Bisnis.com, PURWAKARTA -- Kementerian Keuangan (Kemenkeu) melakukan penyesuaian terhadap jenis dan tarif atas jenis penerimaan negara bukan pajak (PNBP) yang berlaku pada Kementerian Pekerjaan Umum dan Perumahan Rakyat (PUPR).
Adapun, penyesuaian tersebut tertuang dalam Peraturan Pemerintah No 21/2023 yang bertujuan untuk mengoptimalisasi dan meningkatkan kualitas layanan PNBP pada Kementerian PUPR.
Direktur PNBP Direktorat Jenderal Anggaran (DJA) Kemenkeu Wawan Sunarjo mengatakan regulasi baru yang menggantikan PP 38/2012 itu bukan untuk meningkatkan setoran PNBP melainkan membenahi tata kelola dan layanan masyarakat.
"Bicara optimalisasi itu bukan hanya peningkatan pendapatan [penerimaan PNBP], tapi bagaimana caranya pemenuhan peraturan perundang-undangan, kemudian bagaimana layanannya jauh lebih baik," kata Wawan dalam Media Briefing di Purwakarta, Rabu (12/7/2023).
Adapun, jenis PNBP pada regulasi terdahulu mengatur sebanyak 2.034 jenis PNBP. Lewat regulasi terbaru nya ini, jenis PNBP Kementerian PUPR disederhanakan menjadi 265 jenis.
Penyederhanaan tersebut dilakukan dengan beberapa metode yaitu penggunaan tambahan tarif PNBP pada setiap tambahan volume layanan, penggabungan jenis-jenis PNBP yang sama, penghapusan jenis PNBP yang tidak dapat direalisasikan/tidak efektif pemungutannya, dan pengelompokkan jenis PNBP dengan besaran tarif PNBP sama.
Baca Juga
Menurut Wawan, hal menarik dalam PP No 21/2023, yaitu adanya pengaturan pemberian keringanan dan insentif kepada UMKM, mahasiswa, serta pengguna layanan yang mengalami keadaan di luar kemampuan dan/atau kondisi kahar.

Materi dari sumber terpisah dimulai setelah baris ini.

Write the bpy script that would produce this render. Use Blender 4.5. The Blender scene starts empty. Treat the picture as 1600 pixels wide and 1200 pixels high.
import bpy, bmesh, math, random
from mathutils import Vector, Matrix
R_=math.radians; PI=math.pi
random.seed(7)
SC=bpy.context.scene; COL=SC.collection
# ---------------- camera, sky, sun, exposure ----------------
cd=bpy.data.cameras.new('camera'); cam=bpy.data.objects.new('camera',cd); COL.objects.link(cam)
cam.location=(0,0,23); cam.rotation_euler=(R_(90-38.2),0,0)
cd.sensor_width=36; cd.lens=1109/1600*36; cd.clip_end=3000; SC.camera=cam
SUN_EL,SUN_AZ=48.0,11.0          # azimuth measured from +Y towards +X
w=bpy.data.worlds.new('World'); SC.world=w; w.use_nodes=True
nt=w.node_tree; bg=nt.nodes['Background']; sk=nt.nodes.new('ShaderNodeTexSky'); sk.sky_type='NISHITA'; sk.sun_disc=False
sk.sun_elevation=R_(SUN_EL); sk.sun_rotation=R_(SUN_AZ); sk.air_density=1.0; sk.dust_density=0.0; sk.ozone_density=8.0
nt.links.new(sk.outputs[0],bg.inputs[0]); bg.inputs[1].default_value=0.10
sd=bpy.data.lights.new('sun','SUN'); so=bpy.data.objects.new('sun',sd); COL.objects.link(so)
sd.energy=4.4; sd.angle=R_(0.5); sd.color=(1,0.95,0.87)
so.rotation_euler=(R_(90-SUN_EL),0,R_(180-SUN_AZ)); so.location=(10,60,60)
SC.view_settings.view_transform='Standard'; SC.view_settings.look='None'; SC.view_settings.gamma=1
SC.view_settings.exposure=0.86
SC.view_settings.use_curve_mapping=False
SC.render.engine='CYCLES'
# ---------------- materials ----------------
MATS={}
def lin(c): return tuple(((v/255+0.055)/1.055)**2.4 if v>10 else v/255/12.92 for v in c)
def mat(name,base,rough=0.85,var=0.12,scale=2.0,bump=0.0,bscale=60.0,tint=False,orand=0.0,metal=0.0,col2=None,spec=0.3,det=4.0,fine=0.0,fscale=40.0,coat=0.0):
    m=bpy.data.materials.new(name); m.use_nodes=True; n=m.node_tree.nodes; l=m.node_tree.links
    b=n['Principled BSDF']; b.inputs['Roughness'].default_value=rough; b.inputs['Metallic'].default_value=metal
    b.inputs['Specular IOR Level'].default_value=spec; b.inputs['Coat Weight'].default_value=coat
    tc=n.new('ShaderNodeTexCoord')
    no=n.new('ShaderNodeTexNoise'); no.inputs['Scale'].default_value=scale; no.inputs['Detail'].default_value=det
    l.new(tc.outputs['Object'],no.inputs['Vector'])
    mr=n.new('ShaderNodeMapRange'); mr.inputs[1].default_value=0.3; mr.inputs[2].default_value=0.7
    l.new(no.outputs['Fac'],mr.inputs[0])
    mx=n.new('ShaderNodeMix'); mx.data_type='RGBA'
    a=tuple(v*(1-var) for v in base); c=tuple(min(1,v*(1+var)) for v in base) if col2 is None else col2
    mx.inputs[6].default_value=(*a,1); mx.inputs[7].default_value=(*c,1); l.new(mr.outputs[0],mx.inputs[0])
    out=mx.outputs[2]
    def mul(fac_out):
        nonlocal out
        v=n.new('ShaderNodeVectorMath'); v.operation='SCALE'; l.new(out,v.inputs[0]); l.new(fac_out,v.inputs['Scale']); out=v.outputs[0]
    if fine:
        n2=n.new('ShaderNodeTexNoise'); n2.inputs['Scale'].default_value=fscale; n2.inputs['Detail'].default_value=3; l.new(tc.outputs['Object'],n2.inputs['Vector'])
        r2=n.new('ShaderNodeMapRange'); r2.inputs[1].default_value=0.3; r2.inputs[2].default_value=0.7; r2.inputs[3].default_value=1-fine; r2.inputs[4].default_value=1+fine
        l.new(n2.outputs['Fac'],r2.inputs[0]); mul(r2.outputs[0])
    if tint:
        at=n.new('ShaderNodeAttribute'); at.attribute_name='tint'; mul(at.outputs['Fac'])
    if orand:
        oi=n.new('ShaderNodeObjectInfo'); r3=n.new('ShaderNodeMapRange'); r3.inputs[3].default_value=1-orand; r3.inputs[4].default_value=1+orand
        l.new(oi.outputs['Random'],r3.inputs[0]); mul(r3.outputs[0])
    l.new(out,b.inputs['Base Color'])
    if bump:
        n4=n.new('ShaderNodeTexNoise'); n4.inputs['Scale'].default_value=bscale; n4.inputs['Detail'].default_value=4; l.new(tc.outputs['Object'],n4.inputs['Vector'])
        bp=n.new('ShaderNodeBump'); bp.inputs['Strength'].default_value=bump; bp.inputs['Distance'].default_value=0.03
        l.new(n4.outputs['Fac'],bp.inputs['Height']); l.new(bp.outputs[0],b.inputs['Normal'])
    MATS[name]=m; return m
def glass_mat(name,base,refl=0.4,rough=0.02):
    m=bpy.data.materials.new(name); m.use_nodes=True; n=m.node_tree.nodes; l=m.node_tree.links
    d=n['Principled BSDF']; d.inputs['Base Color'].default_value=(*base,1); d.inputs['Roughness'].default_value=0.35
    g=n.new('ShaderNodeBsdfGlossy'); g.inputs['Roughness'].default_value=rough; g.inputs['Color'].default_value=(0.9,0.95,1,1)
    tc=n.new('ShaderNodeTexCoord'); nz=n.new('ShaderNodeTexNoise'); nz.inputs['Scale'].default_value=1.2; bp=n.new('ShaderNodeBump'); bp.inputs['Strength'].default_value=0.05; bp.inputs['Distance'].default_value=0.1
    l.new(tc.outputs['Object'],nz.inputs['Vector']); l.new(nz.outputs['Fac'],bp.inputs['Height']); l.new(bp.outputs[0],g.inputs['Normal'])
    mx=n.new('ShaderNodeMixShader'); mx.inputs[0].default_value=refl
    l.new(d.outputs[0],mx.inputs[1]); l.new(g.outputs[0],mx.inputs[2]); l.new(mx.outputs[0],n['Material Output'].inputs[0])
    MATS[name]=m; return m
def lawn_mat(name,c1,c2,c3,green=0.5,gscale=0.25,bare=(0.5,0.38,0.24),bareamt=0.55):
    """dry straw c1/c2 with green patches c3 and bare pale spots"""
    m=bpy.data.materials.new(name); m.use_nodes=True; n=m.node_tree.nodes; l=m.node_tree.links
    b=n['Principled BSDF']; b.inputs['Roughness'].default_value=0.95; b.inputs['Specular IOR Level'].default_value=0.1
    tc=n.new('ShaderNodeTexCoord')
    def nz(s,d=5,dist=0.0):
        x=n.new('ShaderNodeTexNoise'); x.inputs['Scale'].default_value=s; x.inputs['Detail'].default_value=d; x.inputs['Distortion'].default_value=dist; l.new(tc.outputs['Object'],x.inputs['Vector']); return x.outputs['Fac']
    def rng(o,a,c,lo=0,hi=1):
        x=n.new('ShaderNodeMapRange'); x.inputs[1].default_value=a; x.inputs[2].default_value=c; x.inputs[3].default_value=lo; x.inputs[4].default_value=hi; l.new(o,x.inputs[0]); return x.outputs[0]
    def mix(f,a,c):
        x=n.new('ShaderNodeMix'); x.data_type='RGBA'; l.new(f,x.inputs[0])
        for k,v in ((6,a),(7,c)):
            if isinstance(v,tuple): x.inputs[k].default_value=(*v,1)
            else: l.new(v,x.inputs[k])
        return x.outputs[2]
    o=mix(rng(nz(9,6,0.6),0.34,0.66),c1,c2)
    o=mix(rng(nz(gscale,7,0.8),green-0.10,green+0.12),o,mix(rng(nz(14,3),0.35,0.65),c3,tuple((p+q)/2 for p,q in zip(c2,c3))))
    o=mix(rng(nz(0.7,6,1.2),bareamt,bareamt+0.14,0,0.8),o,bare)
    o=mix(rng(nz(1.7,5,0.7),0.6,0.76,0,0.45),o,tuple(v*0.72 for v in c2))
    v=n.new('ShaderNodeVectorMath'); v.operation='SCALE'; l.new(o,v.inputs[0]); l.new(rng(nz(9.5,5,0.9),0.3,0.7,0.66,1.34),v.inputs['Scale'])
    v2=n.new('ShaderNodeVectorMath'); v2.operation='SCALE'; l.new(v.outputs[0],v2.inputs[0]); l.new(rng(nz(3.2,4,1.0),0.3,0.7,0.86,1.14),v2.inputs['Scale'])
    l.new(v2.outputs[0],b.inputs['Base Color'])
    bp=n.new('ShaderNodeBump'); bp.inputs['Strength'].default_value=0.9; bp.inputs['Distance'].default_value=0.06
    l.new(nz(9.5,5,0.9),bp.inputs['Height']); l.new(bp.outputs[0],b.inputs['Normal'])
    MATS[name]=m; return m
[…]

Bahkan, tarif yang dikenakan bisa sampai dengan Rp0 (nol rupiah) atau nol persen dengan pertimbangan-pertimbangan tertentu dengan pertimbangan bahwa yang diutamakan oleh Pemerintah adalah penyediaan layanan yang optimal ke masyarakat.
"Penetapan PP 21/2023 ini bertujuan untuk mewujudkan pelayanan pemerintah yang bersih, profesional, transparan, dan akuntabel, untuk mendukung tata kelola pemerintahan yang baik serta peningkatan pelayanan kepada masyarakat," terangnya.
Di sisi lain, Kepala Biro Keuangan Setjen Kemenenterian PUPR Budhi Setyawan menerangkan regulasi baru ini juga mengatur usulan jenis PNBP baru atas pelayanan, penggunaan BMN, dan Hak Negara Lainnya.
Dalam hal ini, PNBP Kementerian PUPR berasal dari penerimaan atas akses layanan di sektor pendidikan bidang pekerjaan umum, pengelolaan sumber daya air, rumah negara tapak, rumah susun dan pengenaan denda administratif di bidang jasa konstruksi.
"Penambahan layanan yang bersifat diinamis, disebabkan oleh perkembangan peraturan perundang-undangan, kebutuhan masyarakat luas, serta memberikan pilihan bagi masyarakat," ujar Budhi, dalam kesempatan yang sama.
Dalam catatannya, pada 2022 lalu, realisasi PNBP Kementerian PUPR mencapai Rp1,32 triliun. Adapun, pendapatan dari sewa tanah, gedung dan bangunan menyumbang Rp469 miliar.
"Sewa tanah tertinggi itu berasal dari sewa tanah pembangunan jalur Kereta Cepat Indonesia Cina (KCIC) dengan jangka waktu kontrak selama 50 tahun," ujarnya.
Dia menilai, penyesuaian tarif ini tidak berdampak signifikan pada peningkatan setoran PNBP, melainkan tata kelola dalam layanan. Justru, dia memproyeksi akan ada penurunan setoran PNBP Kementerian PUPR tahun ini.
"Kalau tahun kemarin karena kebetulan ada sewa tanah KCIC memang agak besar. Kalau rata-rata per tahun hanya Rp400-500 miliar, yang besar hanya dari sewa, bukan layanan," pungkasnya.